Tomorrow we will celebrate the life and love of my Gran’ma as we say our good-byes.
The lead up to this day has been long, weeks of waiting but it’s given us time to prepare. While our kids have now been through two other losses and services, they have yet to go to a proper funeral. The last two were simple graveside memorials followed by a gathering of family and friends at home.
Today’s service is going to be a church funeral followed by a small reception and service at the cemetery and while the ceremonies will be very different from what the girls have experienced so far, what has been hardest to explain is what they are going to see, or rather not see.
Both of hubby’s grandparents who passed this year were buried in simple caskets, lowered into the ground where the girls said their good-byes, I love yous, and threw flowers into the hole. My Gran’ma wished to be cremated and will be placed in a crypt beside my grandfather’s ashes.
A few nights ago as we were laying the girls down for bed, Honeybun asked about Great-Gran’ma’s “dust”. Where did it come from? What is it made of? How did her body turn to dust? Why did they burn her? Why isn’t she just in a big box like The other Great-Grandma and Great-Grandpa? How did they get her body in the oven? Did it hurt her? What if they bonked her head? While we giggled at some of the questions, I can understand why the idea is so confusing to her. I imagine her picturing someone taking Gran’ma’s body (presumably alive since she’s never seen a dead body) and folding it up to place in a kitchen oven.

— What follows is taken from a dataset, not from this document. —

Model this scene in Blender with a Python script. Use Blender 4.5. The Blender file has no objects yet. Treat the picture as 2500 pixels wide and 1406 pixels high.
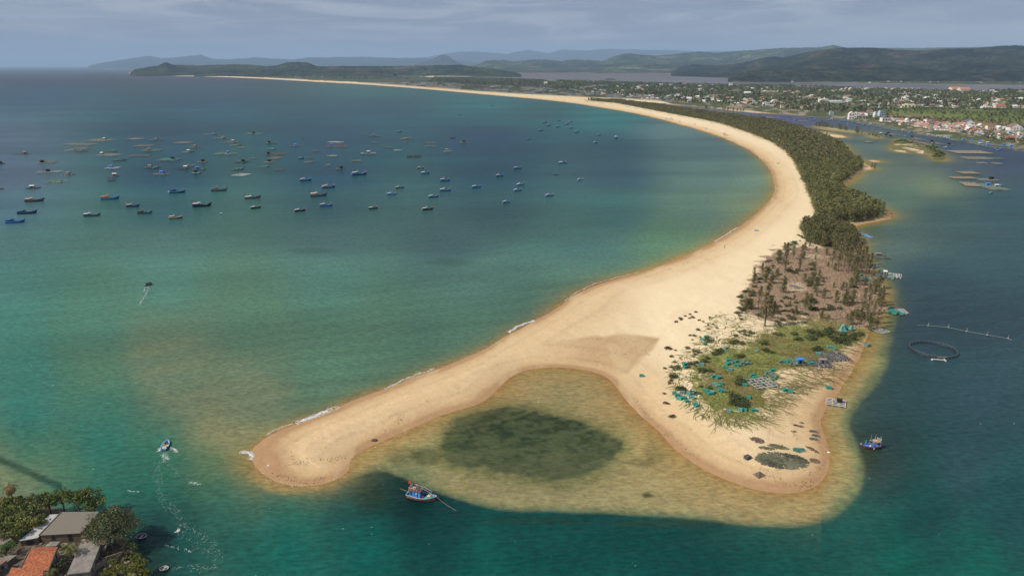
WCA = [[165,0.216,0.2964,0.4084,0.175,0.2095,0.2086],[170,0.1839,0.251,0.3454,0.363,0.36,0.308],[176,0.1617,0.2177,0.2956,0.4855,0.4652,0.4713],[183,0.141,0.1823,0.246,0.5986,0.6158,0.6075],[190,0.1254,0.1618,0.2143,0.6523,0.6426,0.6346],[200,0.1133,0.1432,0.1911,0.7084,0.7132,0.7005],[215,0.0983,0.1251,0.1648,0.8084,0.8072,0.8175],[235,0.0897,0.1129,0.1476,0.8654,0.8627,0.8751],[260,0.0811,0.1006,0.1305,0.8269,0.8174,0.824],[300,0.0718,0.0881,0.1135,0.8416,0.8278,0.8328],[350,0.0623,0.0756,0.1001,0.9996,0.984,0.9743],[420,0.0533,0.0655,0.0881,0.8523,0.8378,0.8278],[500,0.0453,0.0573,0.0733,0.8837,0.8482,0.8787],[600,0.0365,0.0453,0.0608,0.8997,0.8837,0.8693],[700,0.0311,0.0382,0.0507,1.0904,1.0658,1.0766],[800,0.0251,0.0324,0.0427,1.1531,1.1045,1.1064],[900,0.0193,0.0224,0.0313,1.0146,0.9933,0.9992],[1000,0.0167,0.0209,0.029,1.0745,1.0681,1.0367],[1080,0.0167,0.0197,0.027,1.0106,0.9902,0.9845],[1150,0.0137,0.0182,0.0236,1.0302,1.0005,1.007],[1250,0.0102,0.0122,0.0147,1.2066,1.1709,1.1769],[1320,0.0088,0.0107,0.0131,1.2161,1.1806,1.187],[1395,0.0079,0.0093,0.0117,1.1994,1.1901,1.1969]]
import bpy, bmesh, math, random
import numpy as np
from math import radians, sin, cos, pi, tan, atan2, sqrt, exp

# ------------------------------------------------------------------ camera
HC = 120.0                      # camera height above the sea, metres
FPX = 1750.0                    # focal length in pixels of the 2500 px wide photograph
HORIZ = 160.0
PITCH = math.atan((703 - HORIZ) / FPX)
scene = bpy.context.scene
COL = scene.collection
cam_d = bpy.data.cameras.new("Camera")
cam = bpy.data.objects.new("Camera", cam_d)
COL.objects.link(cam)
cam.location = (0, 0, HC)
cam.rotation_euler = (pi / 2 - PITCH, 0, 0)
cam_d.sensor_width = 36
cam_d.lens = 36 * FPX / 2500
cam_d.clip_start = 1
cam_d.clip_end = 400000
scene.camera = cam

# ------------------------------------------------------------------ light
SUN_EL, SUN_AZ = radians(43), radians(197)     # direction to the sun, counter-clockwise from +X
sx, sy, sz = cos(SUN_EL) * cos(SUN_AZ), cos(SUN_EL) * sin(SUN_AZ), sin(SUN_EL)
sun_d = bpy.data.lights.new("sun", 'SUN')
sun_d.energy = 4.0
sun_d.angle = radians(0.5)
sun_d.color = (1.0, 0.93, 0.82)
sun = bpy.data.objects.new("sun", sun_d)
COL.objects.link(sun)
from mathutils import Vector, Matrix
sun.rotation_euler = Vector((sx, sy, sz)).to_track_quat('Z', 'Y').to_euler()
sun.location = (0, 0, 500)

world = bpy.data.worlds.new("World")
scene.world = world
world.use_nodes = True
nt = world.node_tree
nt.nodes.clear()
def N(tree, typ, **kw):
    n = tree.nodes.new(typ)
    for k, v in kw.items():
        setattr(n, k, v)
    return n
out = N(nt, 'ShaderNodeOutputWorld')
bg = N(nt, 'ShaderNodeBackground')
bg.inputs['Strength'].default_value = 0.085
sky = N(nt, 'ShaderNodeTexSky')
sky.sky_type = 'NISHITA'
sky.sun_disc = False
sky.sun_elevation = SUN_EL
sky.sun_rotation = pi / 2 - SUN_AZ
sky.altitude = 100
sky.air_density = 1.0
sky.dust_density = 0.6
sky.ozone_density = 2.5
tc = N(nt, 'ShaderNodeTexCoord')
sep = N(nt, 'ShaderNodeSeparateXYZ')
nt.links.new(tc.outputs['Generated'], sep.inputs[0])
def M(tree, op, a, b=None, c=None, clamp=False):
    n = tree.nodes.new('ShaderNodeMath'); n.operation = op; n.use_clamp = clamp
    for i, v in enumerate((a, b, c)):
        if v is None: continue
        if isinstance(v, (int, float)): n.inputs[i].default_value = v
        else: tree.links.new(v, n.inputs[i])
    return n.outputs[0]
zc = M(nt, 'MAXIMUM', sep.outputs['Z'], 0.0)
zz = M(nt, 'ADD', zc, 0.035)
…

We tried to gently answer her questions without it being scary. We explained that some people want to be turned to dust instead of buried whole and that people have done it like that for all of time, in places all over the world. I considered showing her the pictures of the crematorium we saw at Dachau so she could better understand what the oven is but I didn’t want to explain what those ovens were used for when we are trying to explain that it’s okay that Great-Gran’ma is just ashes now (though I would gladly talk to her about the Holocaust under other circumstances as we’ve already touched on it and had long discussions about Hitler!)
I don’t know how they’ll do with the church service though I’m sure Doodle will spend most of it nursing as he did at the last two (at least this time we will be inside and he wont’t be a giant sweat ball!). There will be a lot more familiar faces which I hope will help them feel comfortable as all the people they usually lean on for comfort and support struggle to keep control.